# The problem
Reproduce every entry exactly.

# Scene modeling code data
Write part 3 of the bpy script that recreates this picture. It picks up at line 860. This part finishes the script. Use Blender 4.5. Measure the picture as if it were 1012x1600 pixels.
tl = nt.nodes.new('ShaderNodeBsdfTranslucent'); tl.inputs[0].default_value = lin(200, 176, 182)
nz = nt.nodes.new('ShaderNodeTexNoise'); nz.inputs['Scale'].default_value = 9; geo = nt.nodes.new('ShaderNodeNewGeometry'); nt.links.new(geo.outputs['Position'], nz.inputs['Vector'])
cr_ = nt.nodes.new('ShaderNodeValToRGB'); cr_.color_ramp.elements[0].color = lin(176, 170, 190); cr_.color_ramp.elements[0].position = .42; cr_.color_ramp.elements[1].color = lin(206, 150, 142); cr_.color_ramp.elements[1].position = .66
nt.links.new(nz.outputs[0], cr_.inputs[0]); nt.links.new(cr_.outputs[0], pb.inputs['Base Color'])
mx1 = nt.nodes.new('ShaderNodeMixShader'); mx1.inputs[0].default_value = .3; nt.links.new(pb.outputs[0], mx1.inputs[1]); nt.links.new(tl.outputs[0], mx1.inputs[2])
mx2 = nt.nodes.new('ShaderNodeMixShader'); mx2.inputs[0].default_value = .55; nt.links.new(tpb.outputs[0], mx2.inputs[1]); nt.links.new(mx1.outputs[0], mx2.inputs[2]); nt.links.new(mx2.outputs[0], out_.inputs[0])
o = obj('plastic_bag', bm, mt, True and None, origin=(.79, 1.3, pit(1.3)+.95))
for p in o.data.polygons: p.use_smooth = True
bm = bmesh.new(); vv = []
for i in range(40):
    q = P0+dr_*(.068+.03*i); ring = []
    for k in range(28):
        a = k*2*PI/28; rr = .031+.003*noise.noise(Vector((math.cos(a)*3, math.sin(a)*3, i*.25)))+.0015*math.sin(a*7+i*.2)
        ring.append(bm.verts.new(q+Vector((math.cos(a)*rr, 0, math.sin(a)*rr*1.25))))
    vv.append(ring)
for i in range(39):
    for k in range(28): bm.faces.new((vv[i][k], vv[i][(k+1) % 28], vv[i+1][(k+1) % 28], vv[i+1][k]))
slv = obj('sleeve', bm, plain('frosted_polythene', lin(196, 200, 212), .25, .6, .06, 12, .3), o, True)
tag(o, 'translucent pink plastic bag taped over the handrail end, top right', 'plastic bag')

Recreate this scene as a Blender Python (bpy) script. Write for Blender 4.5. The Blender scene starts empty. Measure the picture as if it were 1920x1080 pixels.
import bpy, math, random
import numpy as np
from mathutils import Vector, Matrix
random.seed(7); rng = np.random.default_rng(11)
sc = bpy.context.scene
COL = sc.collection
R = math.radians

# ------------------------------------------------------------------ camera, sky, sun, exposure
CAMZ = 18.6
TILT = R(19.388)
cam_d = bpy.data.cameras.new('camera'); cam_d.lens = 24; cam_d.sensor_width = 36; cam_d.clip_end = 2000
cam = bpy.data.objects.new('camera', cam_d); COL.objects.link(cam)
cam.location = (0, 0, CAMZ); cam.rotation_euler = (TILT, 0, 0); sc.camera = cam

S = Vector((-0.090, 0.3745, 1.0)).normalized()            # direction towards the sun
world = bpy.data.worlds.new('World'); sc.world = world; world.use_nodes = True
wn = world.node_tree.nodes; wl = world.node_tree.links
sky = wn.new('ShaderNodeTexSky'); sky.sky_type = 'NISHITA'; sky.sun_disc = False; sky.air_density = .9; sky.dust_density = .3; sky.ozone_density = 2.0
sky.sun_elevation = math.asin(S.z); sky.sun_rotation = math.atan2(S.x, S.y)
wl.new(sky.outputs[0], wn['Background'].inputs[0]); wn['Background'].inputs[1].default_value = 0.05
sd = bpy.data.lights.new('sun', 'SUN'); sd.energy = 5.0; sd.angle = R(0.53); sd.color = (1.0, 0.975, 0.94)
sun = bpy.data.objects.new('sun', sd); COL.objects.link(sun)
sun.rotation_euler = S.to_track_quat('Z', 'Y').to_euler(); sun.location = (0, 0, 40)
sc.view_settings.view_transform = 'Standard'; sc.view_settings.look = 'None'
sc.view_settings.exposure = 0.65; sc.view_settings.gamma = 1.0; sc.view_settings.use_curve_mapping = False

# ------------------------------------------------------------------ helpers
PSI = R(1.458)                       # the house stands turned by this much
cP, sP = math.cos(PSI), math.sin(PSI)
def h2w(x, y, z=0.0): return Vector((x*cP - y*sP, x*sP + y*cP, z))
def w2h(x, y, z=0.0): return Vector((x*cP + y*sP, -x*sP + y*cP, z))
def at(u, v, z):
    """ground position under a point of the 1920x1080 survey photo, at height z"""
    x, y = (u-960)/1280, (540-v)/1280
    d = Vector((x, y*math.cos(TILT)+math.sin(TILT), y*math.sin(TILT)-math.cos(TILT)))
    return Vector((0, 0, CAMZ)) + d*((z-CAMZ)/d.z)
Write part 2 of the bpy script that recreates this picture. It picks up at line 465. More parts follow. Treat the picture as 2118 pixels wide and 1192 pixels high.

# The completed task
Write part 3 of the bpy script that recreates this picture. It picks up at line 860. This part finishes the script. Use Blender 4.5. Measure the picture as if it were 1012x1600 pixels.
tl = nt.nodes.new('ShaderNodeBsdfTranslucent'); tl.inputs[0].default_value = lin(200, 176, 182)
nz = nt.nodes.new('ShaderNodeTexNoise'); nz.inputs['Scale'].default_value = 9; geo = nt.nodes.new('ShaderNodeNewGeometry'); nt.links.new(geo.outputs['Position'], nz.inputs['Vector'])
cr_ = nt.nodes.new('ShaderNodeValToRGB'); cr_.color_ramp.elements[0].color = lin(176, 170, 190); cr_.color_ramp.elements[0].position = .42; cr_.color_ramp.elements[1].color = lin(206, 150, 142); cr_.color_ramp.elements[1].position = .66
nt.links.new(nz.outputs[0], cr_.inputs[0]); nt.links.new(cr_.outputs[0], pb.inputs['Base Color'])
mx1 = nt.nodes.new('ShaderNodeMixShader'); mx1.inputs[0].default_value = .3; nt.links.new(pb.outputs[0], mx1.inputs[1]); nt.links.new(tl.outputs[0], mx1.inputs[2])
mx2 = nt.nodes.new('ShaderNodeMixShader'); mx2.inputs[0].default_value = .55; nt.links.new(tpb.outputs[0], mx2.inputs[1]); nt.links.new(mx1.outputs[0], mx2.inputs[2]); nt.links.new(mx2.outputs[0], out_.inputs[0])
o = obj('plastic_bag', bm, mt, True and None, origin=(.79, 1.3, pit(1.3)+.95))
for p in o.data.polygons: p.use_smooth = True
bm = bmesh.new(); vv = []
for i in range(40):
    q = P0+dr_*(.068+.03*i); ring = []
    for k in range(28):
        a = k*2*PI/28; rr = .031+.003*noise.noise(Vector((math.cos(a)*3, math.sin(a)*3, i*.25)))+.0015*math.sin(a*7+i*.2)
        ring.append(bm.verts.new(q+Vector((math.cos(a)*rr, 0, math.sin(a)*rr*1.25))))
    vv.append(ring)
for i in range(39):
    for k in range(28): bm.faces.new((vv[i][k], vv[i][(k+1) % 28], vv[i+1][(k+1) % 28], vv[i+1][k]))
slv = obj('sleeve', bm, plain('frosted_polythene', lin(196, 200, 212), .25, .6, .06, 12, .3), o, True)
tag(o, 'translucent pink plastic bag taped over the handrail end, top right', 'plastic bag')

Recreate this scene as a Blender Python (bpy) script. Write for Blender 4.5. The Blender scene starts empty. Measure the picture as if it were 1920x1080 pixels.
import bpy, math, random
import numpy as np
from mathutils import Vector, Matrix
random.seed(7); rng = np.random.default_rng(11)
sc = bpy.context.scene
COL = sc.collection
R = math.radians

# ------------------------------------------------------------------ camera, sky, sun, exposure
CAMZ = 18.6
TILT = R(19.388)
cam_d = bpy.data.cameras.new('camera'); cam_d.lens = 24; cam_d.sensor_width = 36; cam_d.clip_end = 2000
cam = bpy.data.objects.new('camera', cam_d); COL.objects.link(cam)
cam.location = (0, 0, CAMZ); cam.rotation_euler = (TILT, 0, 0); sc.camera = cam

S = Vector((-0.090, 0.3745, 1.0)).normalized()            # direction towards the sun
world = bpy.data.worlds.new('World'); sc.world = world; world.use_nodes = True
wn = world.node_tree.nodes; wl = world.node_tree.links
sky = wn.new('ShaderNodeTexSky'); sky.sky_type = 'NISHITA'; sky.sun_disc = False; sky.air_density = .9; sky.dust_density = .3; sky.ozone_density = 2.0
sky.sun_elevation = math.asin(S.z); sky.sun_rotation = math.atan2(S.x, S.y)
wl.new(sky.outputs[0], wn['Background'].inputs[0]); wn['Background'].inputs[1].default_value = 0.05
sd = bpy.data.lights.new('sun', 'SUN'); sd.energy = 5.0; sd.angle = R(0.53); sd.color = (1.0, 0.975, 0.94)
sun = bpy.data.objects.new('sun', sd); COL.objects.link(sun)
sun.rotation_euler = S.to_track_quat('Z', 'Y').to_euler(); sun.location = (0, 0, 40)
sc.view_settings.view_transform = 'Standard'; sc.view_settings.look = 'None'
sc.view_settings.exposure = 0.65; sc.view_settings.gamma = 1.0; sc.view_settings.use_curve_mapping = False

# ------------------------------------------------------------------ helpers
PSI = R(1.458)                       # the house stands turned by this much
cP, sP = math.cos(PSI), math.sin(PSI)
def h2w(x, y, z=0.0): return Vector((x*cP - y*sP, x*sP + y*cP, z))
def w2h(x, y, z=0.0): return Vector((x*cP + y*sP, -x*sP + y*cP, z))
def at(u, v, z):
    """ground position under a point of the 1920x1080 survey photo, at height z"""
    x, y = (u-960)/1280, (540-v)/1280
    d = Vector((x, y*math.cos(TILT)+math.sin(TILT), y*math.sin(TILT)-math.cos(TILT)))
    return Vector((0, 0, CAMZ)) + d*((z-CAMZ)/d.z)
Write part 2 of the bpy script that recreates this picture. It picks up at line 465. More parts follow. Treat the picture as 2118 pixels wide and 1192 pixels high.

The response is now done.